Economia
11 de maio de 2008 , 16h11Altos e baixos: grau de investimento e gasolina
O Brasil tem um governo de contrastes, em que convivem o novo e o velho. Por exemplo, o Ministério da Agricultura e o do Desenvolvimento Agrário, que atuam na mesma área, têm visões divergentes sobre direitos de propriedade.
Na área econômica, o Banco Central tem características de seus pares no mundo desenvolvido. Com o apoio de Lula, conduz uma política monetária responsável, que contribuiu decisivamente para a obtenção do grau de investimento. Simultaneamente, o Ministério da Fazenda se opõe à mesmíssima política, ainda que o negue.
O governo dá a entender que tais contrastes significam uma saudável divergência democrática. Dissensões internas são normais em qualquer governo, mas elas se resolvem quando uma parte convence a outra ou por firme arbitragem do chefe do governo. Tolerar discordâncias públicas é sinal de falta de comando.
Líderes de pulso não admitem desavenças que confundem a opinião pública. A primeira ministra britânica Margaret Thatcher agia prontamente nessas situações, livrando-se dos querelantes ou dos que à luz do dia disputavam idéias opostas.
Foi o caso do escândalo Westland (1986), fábrica britânica de helicópteros, então em crise. O ministro da Defesa, Michael Heseltine, queria uma solução europeia, com sua integração a fabricantes britânicos, franceses e italianos. O ministro da Indústria e Comércio, Leon Britain, defendia a fusão com uma empresa americana. Os dois divergiram publicamente. Foram convidados a “renunciar”. No Brasil também vimos decisões semelhantes.
Lula tolera as divergências entre a Fazenda e o BC. Apoia ao mesmo tempo uma política monetária responsável, idéias sem sentido, como o fundo soberano, e práticas que já faziam parte da história, como ocorreu no recente aumento da gasolina.

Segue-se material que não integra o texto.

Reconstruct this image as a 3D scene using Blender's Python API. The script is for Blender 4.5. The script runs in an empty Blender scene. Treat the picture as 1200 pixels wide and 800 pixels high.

Com a extinção dos monopólios da Petrobrás nos anos 1990 e a consequente liberação do mercado de petróleo e derivados, estabeleceu-se a livre concorrência na distribuição de gasolina, diesel e álcool. A Petrobrás seguia uma regra que equiparava os preços internos aos internacionais, enquanto os postos competiam entre si para oferecer o preço mais baixo e os melhores serviços ao consumidor.
A regra foi abandonada no atual governo, que manteve inalterados os preços desde 2005, mas recentemente se rendeu à realidade das cotações do petróleo e dos efeitos do congelamento nas finanças da Petrobrás. Estavam sendo prejudicados os acionistas privados e a capacidade de investimento da empresa. Foi uma boa notícia saber que o governo leva em conta os interesses dos investidores privados na empresa. Do contrário, teria prolongado o congelamento.
A má notícia veio com a forma como se deu o reajuste da gasolina. Voltou-se a um passado que se imaginava superado. Os primeiros sinais vieram das declarações do novo ministro de Minas e Energia: os preços da gasolina não constituíam uma questão técnica. Tradução: a decisão seria política.
De fato, o reajuste de 10% veio com a redução da alíquota da Cide, de modo a manter os preços da gasolina ao consumidor. Se havia folga na arrecadação, esta deveria ser utilizada para investir em infra-estrutura, elevar o superávit primário ou reduzir a carga tributária em geral. O governo preferiu subsidiar os proprietários de veículos e aumentar o preço do diesel (o combustível dos ônibus utilizados pelos pobres).
O subsídio aos preços da gasolina neutraliza os incentivos para que os consumidores ajustem naturalmente sua demanda à nova realidade. Comportar-se-ão como se nada tivesse acontecido no mercado de petróleo.
É difícil considerar esse arranjo “inteligente”, como disse Lula em seu último programa de rádio. Pior, o anúncio foi feito pelo ministro da Fazenda, de quem se deveria esperar resistência a esse tipo de medida.
O arranjo visou a evitar danos à popularidade de Lula e a prevenir maior austeridade na política monetária. Dois erros muito claros.
Enquanto isso, o ministro das Minas e Energia prometeu fiscalização para punir os postos que aumentassem os preços da gasolina. O presidente estimulou os consumidores a denunciarem aumentos. Se os preços são livres por lei, por que fazer tais ameaças?
O arranjo saiu no dia em que a Standard & Poor’s anunciava o grau de investimento para o Brasil. Haverá maior contraste?